Blockchain Byte - Week 67 : Understanding Securitization

Blockchain Byte - Week 67 : Understanding Securitization


3 min read


Last week, we introduced tokenization with the analogy of a share certificate to denote ownership in a company. We defined tokenization as :

Tokenization refers to the process of :

  1. Constructing a digital representation (crypto tokens)

  2. for non-crypto assets (also known as "Reference Assets")

  3. on a Blockchain

Just like a share certificate (physically or digitally) proves legally enforceable ownership of the underlying shares, tokens would allow a token holder legally enforceable ownership of the underlying reference asset.

We then elaborated on financial transactions & defined transaction dates / settlement dates and the difference between the two & how that impacts the process of settling financial transactions.

The process of Tokenization has the below requirements:

  1. A Blockchain - the infrastructure in which the tokens are stored

  2. A Reference Asset - A mechanism to derive & assess the value of such an asset

  3. Means to provide custody for the Reference Asset

  4. Redemption & settlement of the Token & Reference Asset

We can trace the concept of tokenization from securitization. What is securitization?

Before we explore tokenization, let us understand securitization & the underlying process behind it:

Securitization simplified

Imagine A owns a set of rental houses & gets rental income from those properties every month.

Photo by Tierra Mallorca on Unsplash

The cash flow from rental income is good enough for monthly expenses. Now, imagine A needs extra money to purchase new properties to expand their Real Estate portfolio. A can go to a bank for a loan, but assuming A doesn't want to do that, what is the other option? They can explore a process called "securitization".

Without getting too much into the process, A can take a portion of their Real Estate Portfolio, combine them & issue a debt security with the Real Estate assets as underlying which can be sold to external investors. These investors will be paid interest & principal from this debt security periodically depending on the issue terms & conditions.

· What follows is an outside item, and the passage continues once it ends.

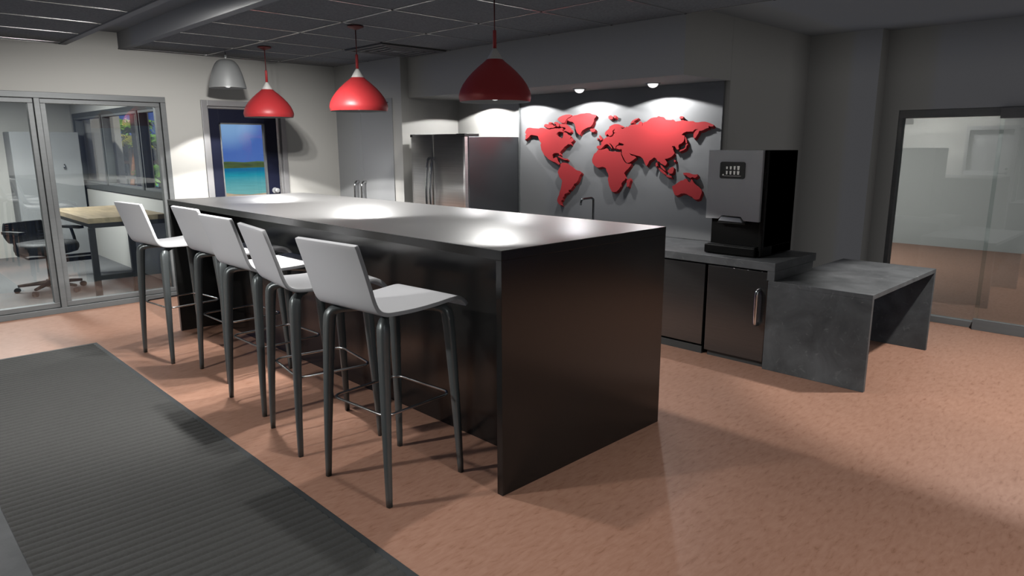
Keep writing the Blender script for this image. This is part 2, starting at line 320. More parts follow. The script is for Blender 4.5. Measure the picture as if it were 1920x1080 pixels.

The periodic interest & principal repayments comes from the underlying rental income which is then distributed to all the investors.

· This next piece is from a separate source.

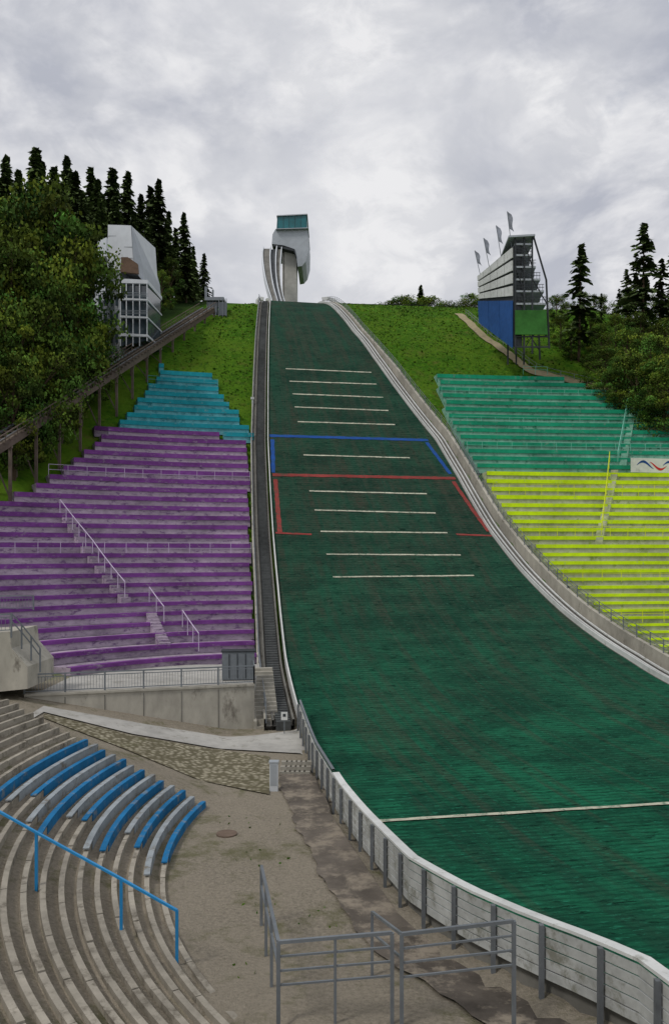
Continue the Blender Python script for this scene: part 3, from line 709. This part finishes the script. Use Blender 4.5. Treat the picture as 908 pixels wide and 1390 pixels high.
for (bx,by,tx,ty,d) in ((652,375,644,340,124),(664,364,656,323,120),(680,350,673,306,116),(694,335,688,287,112)):
    fg=empty('flag_on_pole'); b=MB(); p=P(bx,by,d);q=P(tx,ty,d); b.beam(p,q,0.08,0.08); b.obj('pole',['steel'],fg)
    b=MB(); rows=[]
    for i in range(11):
        t=i/10; c=q.lerp(p,0.5*t); w=0.6+0.12*math.sin(t*7); rows.append([c+Vector((0.05,0,0)),c+Vector((w*0.5,0.15*math.sin(t*5+1),-0.15)),c+Vector((w,0.12*math.cos(t*6),-0.35))])
    b.loft(rows); b.obj('cloth',['flag'],fg,smooth=True)
def surfribbon(name,pts,w,matk,f,dz=0.1):
    q=[hit(a,c,f) for a,c in pts]; b=MB(); rows=[]
    P2=[Vector(p) for p in q]
    for i in range(len(P2)-1):
        for k in range(8):
            c=P2[i].lerp(P2[i+1],k/8); t=(P2[i+1]-P2[i]).normalized(); nr=Vector((-t[1],t[0])); r=[]
            for s in(-w/2,-w/6,w/6,w/2): e=c+nr*(s+0.12*math.sin(k*2.1+i)); r.append((e[0],e[1],Tf(e[0],e[1])+dz))
            rows.append(r)
    b.loft(rows); b.obj(name,[matk]); return [Vector((p[0],p[1],Tf(*p))) for p in q]
pts=surfribbon('hillside_path',[(622,427),(655,458),(700,490),(720,505),(790,522),(870,543),(930,556)],1.5,'dirt',lambda x,y:T(x,y),0.2)
pathxy=[Vector((p.x,p.y)) for p in pts]
off=[p+Vector((1.3,0,0.1)) for p in pts]; dn=[]
for i in range(len(off)-1):
    for k in range(6):
        c=off[i].lerp(off[i+1],k/6); c.z=Tf(c.x,c.y); dn.append(c)
fence('hillside_path_railing',dn,1.0,'steel',sp=2,rails=(1,.5),rw=0.045)
x,y=hit(343,556,T); b=MB()
b.box((x,y,Tf(x,y)+0.6),(0.2,0.2,1.6)); b.box((x,y,Tf(x,y)+1.45),(0.45,0.3,0.3)); b.obj('marker_post',['white'])

# ---------------------------------------------------------------- trees
def leafmat(name,c):
    m=bpy.data.materials.new(name); m.use_nodes=True; nt=m.node_tree;n=nt.nodes;l=nt.links;b=n['Principled BSDF']; b.inputs['Roughness'].default_value=0.8; b.inputs['Specular IOR Level'].default_value=0.1
    a=n.new('ShaderNodeAttribute'); a.attribute_name='col'
    oi=n.new('ShaderNodeObjectInfo'); mr=n.new('ShaderNodeMapRange'); mr.inputs[3].default_value=0.6; mr.inputs[4].default_value=1.45; l.new(oi.outputs['Random'],mr.inputs[0])
    v=n.new('ShaderNodeVectorMath'); v.operation='SCALE'; l.new(a.outputs['Color'],v.inputs[0]); l.new(mr.outputs[0],v.inputs[3])
    mu=n.new('ShaderNodeVectorMath'); mu.operation='MULTIPLY'; l.new(v.outputs[0],mu.inputs[0]); mu.inputs[1].default_value=c
    l.new(mu.outputs[0],b.inputs['Base Color']); return m
MC=leafmat('conifer_needles',(0.058,0.096,0.034)); MD=leafmat('broad_leaves',(0.090,0.165,0.026)); MG=leafmat('grass_blades',(0.088,0.19,0.014))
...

So, the Real estate owner A gets access to funds to expand their business & the external investors get access to a new income generating asset who are paid in line with the terms & conditions of the securitization.

Visualizing the above to make it more simpler:

Securitization Process

With the above understanding, let us now describe the actual securitization process:

Step 1 - A Bank with loans or other income generating assets in it's books (The Originator) identifies the assets it wants to remove from its balance sheet and pools them into what is called the reference portfolio.

Step 2 - It then sells this asset pool to an issuer called a Special Purpose Vehicle or SPV which is an entity set up specifically to purchase the assets.

Step 3 - The issuer finances the acquisition of these pooled assets by issuing tradable, interest-bearing securities that are sold to external investors. The investors receive periodic payments funded by the cash flows generated by the reference portfolio.

In most cases, the originator services the loans in the portfolio, collects payments from the original borrowers, and passes them over directly to the SPV less some amount for fees.

Why would a bank want to securitize it's loan or income generating assets ? That is because

  1. Securitization represents an alternative and diversified source of finance when it wants extra money &

  2. It enables the transfer of credit risk - which is the risk of the borrower defaulting (and possibly also interest rate and currency risk) from issuers to investors.